_TASK INSTRUCTIONS_
Stop after the line containing "so.location = (20, -20, 30)": print each line exactly from the first line of the listing up to that point.

_INPUT_
################

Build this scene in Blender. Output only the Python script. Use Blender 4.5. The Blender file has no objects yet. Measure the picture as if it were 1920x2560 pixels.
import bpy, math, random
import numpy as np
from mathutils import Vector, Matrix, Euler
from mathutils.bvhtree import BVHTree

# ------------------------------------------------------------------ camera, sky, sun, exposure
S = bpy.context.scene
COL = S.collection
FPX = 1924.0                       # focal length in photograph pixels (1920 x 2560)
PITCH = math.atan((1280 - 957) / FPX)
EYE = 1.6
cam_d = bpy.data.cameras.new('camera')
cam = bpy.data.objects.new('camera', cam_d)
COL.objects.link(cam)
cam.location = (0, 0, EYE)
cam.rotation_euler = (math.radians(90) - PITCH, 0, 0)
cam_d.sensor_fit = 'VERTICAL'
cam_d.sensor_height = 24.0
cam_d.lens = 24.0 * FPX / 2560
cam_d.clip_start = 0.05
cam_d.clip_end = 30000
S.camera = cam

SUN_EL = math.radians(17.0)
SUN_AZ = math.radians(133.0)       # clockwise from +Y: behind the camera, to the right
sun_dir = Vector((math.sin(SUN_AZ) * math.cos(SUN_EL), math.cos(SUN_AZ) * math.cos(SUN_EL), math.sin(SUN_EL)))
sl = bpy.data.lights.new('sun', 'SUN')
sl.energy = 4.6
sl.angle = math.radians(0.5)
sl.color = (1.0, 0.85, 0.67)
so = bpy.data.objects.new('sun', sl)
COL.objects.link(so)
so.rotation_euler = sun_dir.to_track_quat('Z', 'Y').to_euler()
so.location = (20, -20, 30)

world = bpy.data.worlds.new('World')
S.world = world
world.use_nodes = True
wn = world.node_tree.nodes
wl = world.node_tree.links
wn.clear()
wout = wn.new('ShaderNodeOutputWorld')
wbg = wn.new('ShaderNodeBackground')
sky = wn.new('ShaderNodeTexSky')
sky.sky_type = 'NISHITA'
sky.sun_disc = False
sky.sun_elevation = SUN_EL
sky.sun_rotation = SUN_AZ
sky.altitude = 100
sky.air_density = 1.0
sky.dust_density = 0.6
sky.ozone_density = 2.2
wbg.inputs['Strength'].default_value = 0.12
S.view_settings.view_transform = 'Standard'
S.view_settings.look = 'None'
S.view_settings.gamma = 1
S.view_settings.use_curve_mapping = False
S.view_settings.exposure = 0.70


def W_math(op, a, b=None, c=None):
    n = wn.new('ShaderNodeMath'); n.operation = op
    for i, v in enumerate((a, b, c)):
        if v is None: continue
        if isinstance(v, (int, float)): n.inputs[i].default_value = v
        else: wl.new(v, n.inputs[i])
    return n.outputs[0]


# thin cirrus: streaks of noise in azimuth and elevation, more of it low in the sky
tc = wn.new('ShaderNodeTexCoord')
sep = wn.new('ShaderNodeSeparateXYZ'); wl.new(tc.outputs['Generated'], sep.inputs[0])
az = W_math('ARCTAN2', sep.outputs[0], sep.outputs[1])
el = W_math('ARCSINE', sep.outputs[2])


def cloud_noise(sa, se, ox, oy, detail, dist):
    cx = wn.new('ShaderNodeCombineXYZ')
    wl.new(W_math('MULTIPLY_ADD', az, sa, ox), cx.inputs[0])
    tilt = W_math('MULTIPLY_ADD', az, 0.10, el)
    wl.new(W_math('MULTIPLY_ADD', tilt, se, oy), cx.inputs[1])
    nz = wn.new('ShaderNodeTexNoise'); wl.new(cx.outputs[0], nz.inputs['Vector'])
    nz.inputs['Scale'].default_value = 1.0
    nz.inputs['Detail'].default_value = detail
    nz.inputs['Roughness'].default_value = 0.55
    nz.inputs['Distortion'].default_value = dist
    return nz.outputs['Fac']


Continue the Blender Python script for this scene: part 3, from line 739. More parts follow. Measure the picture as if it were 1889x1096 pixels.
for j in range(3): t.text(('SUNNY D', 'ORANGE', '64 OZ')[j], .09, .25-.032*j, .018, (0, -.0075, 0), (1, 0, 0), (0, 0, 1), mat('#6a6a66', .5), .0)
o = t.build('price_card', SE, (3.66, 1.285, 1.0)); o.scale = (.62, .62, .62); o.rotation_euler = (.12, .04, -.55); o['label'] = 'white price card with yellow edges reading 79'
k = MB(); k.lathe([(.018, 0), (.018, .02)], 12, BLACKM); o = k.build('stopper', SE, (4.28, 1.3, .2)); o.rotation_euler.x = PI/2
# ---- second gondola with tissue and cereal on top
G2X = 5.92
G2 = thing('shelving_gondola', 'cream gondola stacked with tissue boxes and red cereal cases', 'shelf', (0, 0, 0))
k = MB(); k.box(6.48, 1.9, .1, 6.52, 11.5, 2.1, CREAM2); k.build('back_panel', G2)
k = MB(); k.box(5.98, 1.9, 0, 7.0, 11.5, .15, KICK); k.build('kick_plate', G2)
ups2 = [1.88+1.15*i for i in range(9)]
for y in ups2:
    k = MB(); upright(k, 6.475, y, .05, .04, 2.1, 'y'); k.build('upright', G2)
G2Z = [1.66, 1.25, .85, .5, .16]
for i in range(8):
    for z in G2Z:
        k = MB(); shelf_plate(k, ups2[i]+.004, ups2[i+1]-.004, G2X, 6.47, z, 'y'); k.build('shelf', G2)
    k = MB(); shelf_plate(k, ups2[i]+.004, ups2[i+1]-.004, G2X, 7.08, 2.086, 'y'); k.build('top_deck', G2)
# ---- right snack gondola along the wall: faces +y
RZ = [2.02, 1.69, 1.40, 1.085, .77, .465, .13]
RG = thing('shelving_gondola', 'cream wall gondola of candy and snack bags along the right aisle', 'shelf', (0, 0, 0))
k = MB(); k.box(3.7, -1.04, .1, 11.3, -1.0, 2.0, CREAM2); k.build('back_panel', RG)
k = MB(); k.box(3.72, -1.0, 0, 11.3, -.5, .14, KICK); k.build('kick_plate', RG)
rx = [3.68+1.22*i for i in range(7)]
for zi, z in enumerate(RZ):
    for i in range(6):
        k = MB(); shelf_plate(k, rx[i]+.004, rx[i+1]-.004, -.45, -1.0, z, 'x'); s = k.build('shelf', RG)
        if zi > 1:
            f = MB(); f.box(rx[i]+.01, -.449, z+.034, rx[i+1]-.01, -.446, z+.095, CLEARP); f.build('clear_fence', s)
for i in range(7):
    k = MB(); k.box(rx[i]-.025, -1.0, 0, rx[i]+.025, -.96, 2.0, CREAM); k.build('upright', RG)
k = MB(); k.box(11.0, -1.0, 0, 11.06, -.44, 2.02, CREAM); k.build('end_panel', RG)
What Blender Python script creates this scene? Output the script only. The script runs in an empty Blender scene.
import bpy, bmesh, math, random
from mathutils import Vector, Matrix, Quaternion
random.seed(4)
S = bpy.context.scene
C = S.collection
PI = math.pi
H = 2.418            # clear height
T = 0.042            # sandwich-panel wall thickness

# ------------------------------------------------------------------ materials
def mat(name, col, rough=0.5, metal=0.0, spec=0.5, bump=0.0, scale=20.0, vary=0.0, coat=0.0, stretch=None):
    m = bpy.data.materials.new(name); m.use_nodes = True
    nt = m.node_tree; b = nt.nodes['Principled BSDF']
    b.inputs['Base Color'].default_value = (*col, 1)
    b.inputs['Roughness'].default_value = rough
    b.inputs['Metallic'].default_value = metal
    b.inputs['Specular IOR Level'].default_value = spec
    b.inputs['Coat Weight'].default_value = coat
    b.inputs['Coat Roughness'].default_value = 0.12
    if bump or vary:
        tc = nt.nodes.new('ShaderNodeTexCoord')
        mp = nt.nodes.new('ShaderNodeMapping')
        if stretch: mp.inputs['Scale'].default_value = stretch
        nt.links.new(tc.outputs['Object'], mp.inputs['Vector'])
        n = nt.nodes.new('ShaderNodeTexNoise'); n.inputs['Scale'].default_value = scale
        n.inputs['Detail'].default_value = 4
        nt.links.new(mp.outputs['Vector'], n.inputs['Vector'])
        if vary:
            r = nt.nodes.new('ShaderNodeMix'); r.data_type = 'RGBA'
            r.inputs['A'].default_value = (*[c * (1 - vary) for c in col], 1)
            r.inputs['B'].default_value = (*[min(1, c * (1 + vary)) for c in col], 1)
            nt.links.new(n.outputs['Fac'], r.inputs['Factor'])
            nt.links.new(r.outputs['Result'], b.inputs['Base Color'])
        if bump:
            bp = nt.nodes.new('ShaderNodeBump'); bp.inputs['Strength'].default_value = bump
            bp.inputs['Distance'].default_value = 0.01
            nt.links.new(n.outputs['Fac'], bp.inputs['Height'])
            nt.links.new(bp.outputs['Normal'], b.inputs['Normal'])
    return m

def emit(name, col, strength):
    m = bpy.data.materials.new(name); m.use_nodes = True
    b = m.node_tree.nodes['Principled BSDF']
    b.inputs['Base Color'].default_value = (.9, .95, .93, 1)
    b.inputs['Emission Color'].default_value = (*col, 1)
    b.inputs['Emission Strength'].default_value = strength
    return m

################

_IN RESPONSE_
Build this scene in Blender. Output only the Python script. Use Blender 4.5. The Blender file has no objects yet. Measure the picture as if it were 1920x2560 pixels.
import bpy, math, random
import numpy as np
from mathutils import Vector, Matrix, Euler
from mathutils.bvhtree import BVHTree

# ------------------------------------------------------------------ camera, sky, sun, exposure
S = bpy.context.scene
COL = S.collection
FPX = 1924.0                       # focal length in photograph pixels (1920 x 2560)
PITCH = math.atan((1280 - 957) / FPX)
EYE = 1.6
cam_d = bpy.data.cameras.new('camera')
cam = bpy.data.objects.new('camera', cam_d)
COL.objects.link(cam)
cam.location = (0, 0, EYE)
cam.rotation_euler = (math.radians(90) - PITCH, 0, 0)
cam_d.sensor_fit = 'VERTICAL'
cam_d.sensor_height = 24.0
cam_d.lens = 24.0 * FPX / 2560
cam_d.clip_start = 0.05
cam_d.clip_end = 30000
S.camera = cam

SUN_EL = math.radians(17.0)
SUN_AZ = math.radians(133.0)       # clockwise from +Y: behind the camera, to the right
sun_dir = Vector((math.sin(SUN_AZ) * math.cos(SUN_EL), math.cos(SUN_AZ) * math.cos(SUN_EL), math.sin(SUN_EL)))
sl = bpy.data.lights.new('sun', 'SUN')
sl.energy = 4.6
sl.angle = math.radians(0.5)
sl.color = (1.0, 0.85, 0.67)
so = bpy.data.objects.new('sun', sl)
COL.objects.link(so)
so.rotation_euler = sun_dir.to_track_quat('Z', 'Y').to_euler()
so.location = (20, -20, 30)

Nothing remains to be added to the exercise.